On bilingual Waste Lands
For many years, whenever I was asked how I became interested in poetry, I told the story of how my father, on a trip back from South Korea, once brought me a slim white book with the unfamiliar word 황무지 written in dark blue at the top of its cover. If you romanize those Korean letters, the book’s title becomes Hwang-Mu-Ji. Most Koreans would tell you that it clearly sounds to them like Sino-Korean: classical Chinese characters adopted into the Korean language. Growing up Korean-American, I was always busy enough trying to keep up my Korean-Korean while also trying to sound as convincing as possible as an American-American, so I never learned classical Chinese. But most Korean-Koreans who grow up in South Korea learn approximately two thousand classical Chinese characters in school.
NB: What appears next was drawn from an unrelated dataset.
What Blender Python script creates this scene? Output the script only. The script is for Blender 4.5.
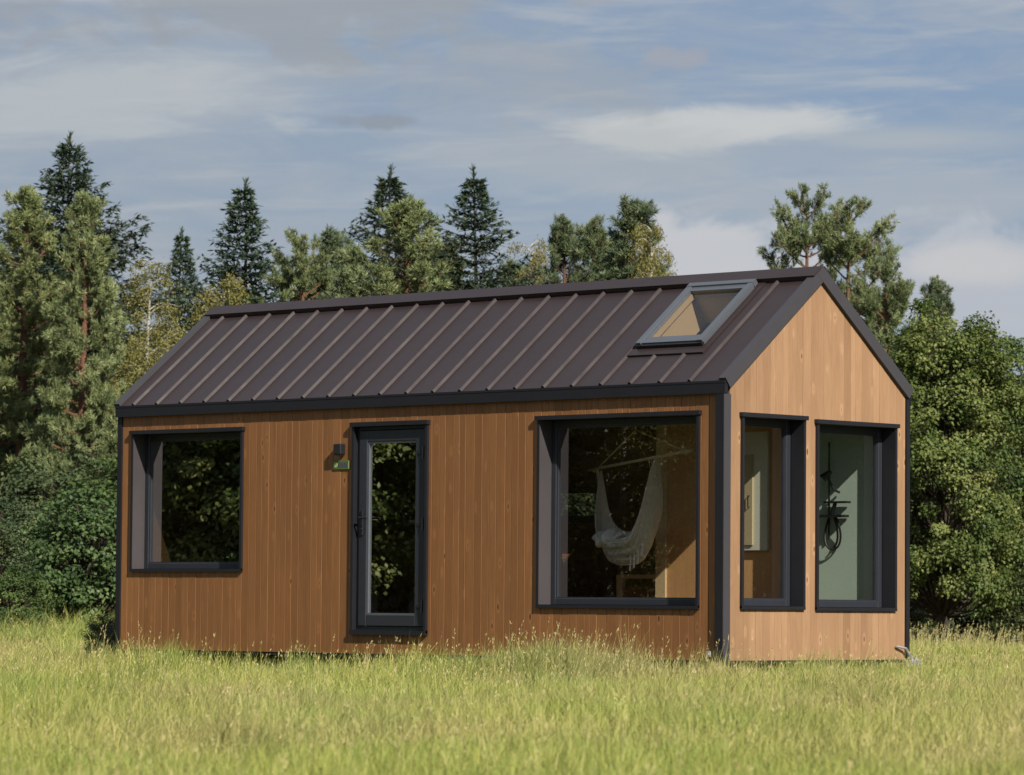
import bpy, math, random
import numpy as np
from mathutils import Matrix, Vector
R = math.radians
S = bpy.context.scene
for o in list(bpy.data.objects): bpy.data.objects.remove(o)
COL = S.collection

# ------------------------------------------------------------------ camera
YAW, PITCH, ROLL, FPX = -0.756373, 0.054241, -0.007927, 4019.0
CAM = Vector((24.368, -28.758, 0.498))
fw = Vector((math.cos(PITCH)*math.sin(YAW), math.cos(PITCH)*math.cos(YAW), math.sin(PITCH)))
rt = Vector((math.cos(YAW), -math.sin(YAW), 0)); up = rt.cross(fw)
r2 = rt*math.cos(ROLL) - up*math.sin(ROLL); u2 = rt*math.sin(ROLL) + up*math.cos(ROLL)
cd = bpy.data.cameras.new('camera'); cam = bpy.data.objects.new('camera', cd); COL.objects.link(cam)
M3 = Matrix((r2, u2, -fw)).transposed()
cam.matrix_world = Matrix.Translation(CAM) @ M3.to_4x4()
cd.sensor_width = 36; cd.lens = FPX*36/1024; cd.clip_start = .5; cd.clip_end = 4000
cd.dof.use_dof = True; cd.dof.focus_distance = 40.5; cd.dof.aperture_fstop = cd.lens/1000/0.024
S.camera = cam
HF = Vector((math.sin(YAW), math.cos(YAW), 0)); HR = Vector((math.cos(YAW), -math.sin(YAW), 0))

# ------------------------------------------------------------------ sky, sun, exposure
SUNV = Vector((.94, -.34, .724)).normalized()
w = bpy.data.worlds.new('World'); S.world = w; w.use_nodes = True
nt = w.node_tree; N = nt.nodes; N.clear()
def nd(nt, typ, **k):
    n = nt.nodes.new(typ)
    for a, b in k.items():
        if a == 'inp':
            for i, v in b.items():
                if isinstance(v, bpy.types.NodeSocket): nt.links.new(v, n.inputs[i])
                else: n.inputs[i].default_value = v
        else: setattr(n, a, b)
    return n
def mth(nt, op, a, b=0.0, c=0.0, clamp=False):
    return nd(nt, 'ShaderNodeMath', operation=op, use_clamp=clamp, inp={0: a, 1: b, 2: c}).outputs[0]
def mixc(nt, f, a, b, mode='MIX'):
    n = nd(nt, 'ShaderNodeMix', data_type='RGBA', blend_type=mode)
    for i, v in ((0, f), (6, a), (7, b)):
        if isinstance(v, bpy.types.NodeSocket): nt.links.new(v, n.inputs[i])
        else: n.inputs[i].default_value = v if i == 0 else (*v, 1)
    return n.outputs[2]
sky = nd(nt, 'ShaderNodeTexSky', sky_type='NISHITA', sun_disc=False, sun_elevation=math.asin(SUNV.z),
         sun_rotation=math.atan2(SUNV.x, SUNV.y), air_density=1.0, dust_density=.6, ozone_density=2.0)
tc = nd(nt, 'ShaderNodeTexCoord')
def vdot(v): return nd(nt, 'ShaderNodeVectorMath', operation='DOT_PRODUCT', inp={0: tc.outputs['Generated'], 1: tuple(v)}).outputs['Value']
U = vdot(HR); V = vdot((0, 0, 1))
def noise(nt, vec, scale, detail=5, rough=.55, dist=0.0):
    return nd(nt, 'ShaderNodeTexNoise', inp={'Vector': vec, 'Scale': scale, 'Detail': detail, 'Roughness': rough, 'Distortion': dist}).outputs['Fac']
def comb(nt, x, y, z=0.0): return nd(nt, 'ShaderNodeCombineXYZ', inp={0: x, 1: y, 2: z}).outputs[0]
F = vdot(HF)
uv1 = comb(nt, mth(nt, 'MULTIPLY', U, 1.0), mth(nt, 'MULTIPLY', V, 3.6), F)
uv2 = comb(nt, mth(nt, 'MULTIPLY', U, 1.0), mth(nt, 'MULTIPLY', V, 1.5), F)
n1 = noise(nt, uv1, 20, 10, .62, .6); n2 = noise(nt, uv2, 42, 8, .58, .3); uv3 = comb(nt, U, mth(nt, 'MULTIPLY_ADD', V, 9.0, mth(nt, 'MULTIPLY', U, -.35)), F); n3 = noise(nt, uv3, 17, 9, .6, .35)
def blob(px, py, rx, ry, soft, wob, nz, tilt=0.0):
    cu = (px-512)/FPX; cv = (605-py)/FPX
    du = mth(nt, 'SUBTRACT', U, cu); dv = mth(nt, 'SUBTRACT', V, cv)
    dv = mth(nt, 'SUBTRACT', dv, mth(nt, 'MULTIPLY', du, tilt))
    a = mth(nt, 'POWER', mth(nt, 'ABSOLUTE', mth(nt, 'DIVIDE', du, rx/FPX)), 2.0)
    b = mth(nt, 'POWER', mth(nt, 'ABSOLUTE', mth(nt, 'DIVIDE', dv, ry/FPX)), 2.0)
    d = mth(nt, 'SQRT', mth(nt, 'ADD', a, b))
    d = mth(nt, 'ADD', d, mth(nt, 'MULTIPLY', mth(nt, 'SUBTRACT', nz, .5), wob))
    mr = nd(nt, 'ShaderNodeMapRange', interpolation_type='SMOOTHERSTEP', inp={0: d, 1: 1+soft, 2: 1-soft, 3: 0.0, 4: 1.0})
    front = mth(nt, 'GREATER_THAN', F, 0.0)
    return mth(nt, 'MULTIPLY', mr.outputs[0], front)
K = .60/0.09   # cloud radiance written for a background strength of 0.09
def kc(r, g, b): return (r*K, g*K, b*K)
c = mixc(nt, .75, sky.outputs[0], kc(.225, .30, .465))
def layer(c, m, col, amt):
    return mixc(nt, mth(nt, 'MULTIPLY', m, amt, clamp=True), c, kc(*col))
veil = nd(nt, 'ShaderNodeMapRange', interpolation_type='SMOOTHSTEP', inp={0: n1, 1: .40, 2: .66, 3: 0.0, 4: 1.0}).outputs[0]
lf = nd(nt, 'ShaderNodeMapRange', inp={0: U, 1: .09, 2: -.08, 3: 0.0, 4: 1.0}).outputs[0]
c = layer(c, lf, (.42, .46, .51), .42)
c = layer(c, veil, (.52, .56, .61), .50)
streak = nd(nt, 'ShaderNodeMapRange', interpolation_type='SMOOTHSTEP', inp={0: n3, 1: .46, 2: .70, 3: 0.0, 4: 1.0}).outputs[0]
c = layer(c, streak, (.60, .63, .66), .55)
lo = nd(nt, 'ShaderNodeMapRange', inp={0: V, 1: .13, 2: .05, 3: 0.0, 4: 1.0}).outputs[0]
c = layer(c, lo, (.40, .45, .53), .28)
c = layer(c, blob(90, 105, 190, 42, .5, 3.2, n1, .10), (.62, .66, .68), .72)
c = layer(c, blob(700, 128, 135, 20, .45, 3.0, n1, .03), (.72, .74, .74), .9)
c = layer(c, blob(620, 160, 150, 26, .8, 4.0, n1, .0), (.55, .59, .62), .55)
c = layer(c, blob(900, 140, 110, 12, .8, 4.0, n1, .0), (.56, .60, .63), .6)
c = layer(c, blob(900, 200, 220, 22, .8, 4.5, n1, .02), (.54, .58, .63), .6)
c = layer(c, blob(560, 75, 130, 40, .8, 5, n2, .0), (.46, .49, .52), .45)
c = layer(c, blob(270, 8, 260, 42, .45, 3.6, n2, .0), (.41, .44, .48), .75)
c = layer(c, blob(668, 60, 34, 12, .6, 3.5, n2, .0), (.48, .48, .53), .55)
c = layer(c, blob(372, 124, 40, 7, .6, 5, n2, .0), (.33, .36, .42), .60)
c = layer(c, blob(725, 262, 95, 48, .45, 3.2, n2, .0), (.70, .71, .74), .9)
c = layer(c, blob(975, 300, 120, 62, .5, 3.8, n2, .0), (.62, .65, .71), .8)
c = layer(c, blob(965, 262, 55, 18, .7, 1.8, n2, .0), (.74, .73, .73), .7)
bg = nd(nt, 'ShaderNodeBackground', inp={0: c, 1: 0.09})
out = nd(nt, 'ShaderNodeOutputWorld', inp={0: bg.outputs[0]})

sd = bpy.data.lights.new('sun', 'SUN'); sun = bpy.data.objects.new('sun', sd); COL.objects.link(sun)
sd.energy = 5.0; sd.angle = R(.53); sd.color = (1, .93, .82)
sun.rotation_euler = SUNV.to_track_quat('Z', 'Y').to_euler(); sun.location = (20, -10, 20)
S.view_settings.view_transform = 'Standard'; S.view_settings.look = 'None'
S.view_settings.exposure = 0.42; S.view_settings.gamma = 1; S.view_settings.use_curve_mapping = False
S.render.engine = 'CYCLES'; S.cycles.max_bounces = 8; S.cycles.transparent_max_bounces = 16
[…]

Sino-Korean words can be written out either in hangul (the Korean alphabet) or in hanja (Chinese characters). On the cover of the white book my father gave me, the Sino-Korean term Hwang-Mu-Ji is happily written out in hangul, but still now, just as back then, I can only offer a guess at what exactly it means. « Hwang » most often means yellow (黃). But it can also mean barren, desolate, uncultivated (荒). « Mu » means nothing. « Ji » means place. « Yellow-Nothing-Place. » Or: « Barren-Nothing-Place. » Further down the cover, in a reddish-brown font, is the English translation of the title: The Waste Land.
I am not a big collector of things, having moved too often in my life to haul around objects whose only purpose is attachment, but the one thing I do collect is translations of The Waste Land. On my bookshelf is La Terra Desolata translated by the famous Italian critic Mario Praz, alongside Das wüste Land by Ernst Robert Curtius (German), La tierra estéril by Jaime Tello (Spanish), Terra baldía by Angel Flores and Vicente Gaos (Mexican Spanish), and Oppe Braekswâllen by Haring Tjittes Piebenga (Frisian). In Dutch, I have both Braakland by Theo van Baaren and Het Barre Land by Paul Claes.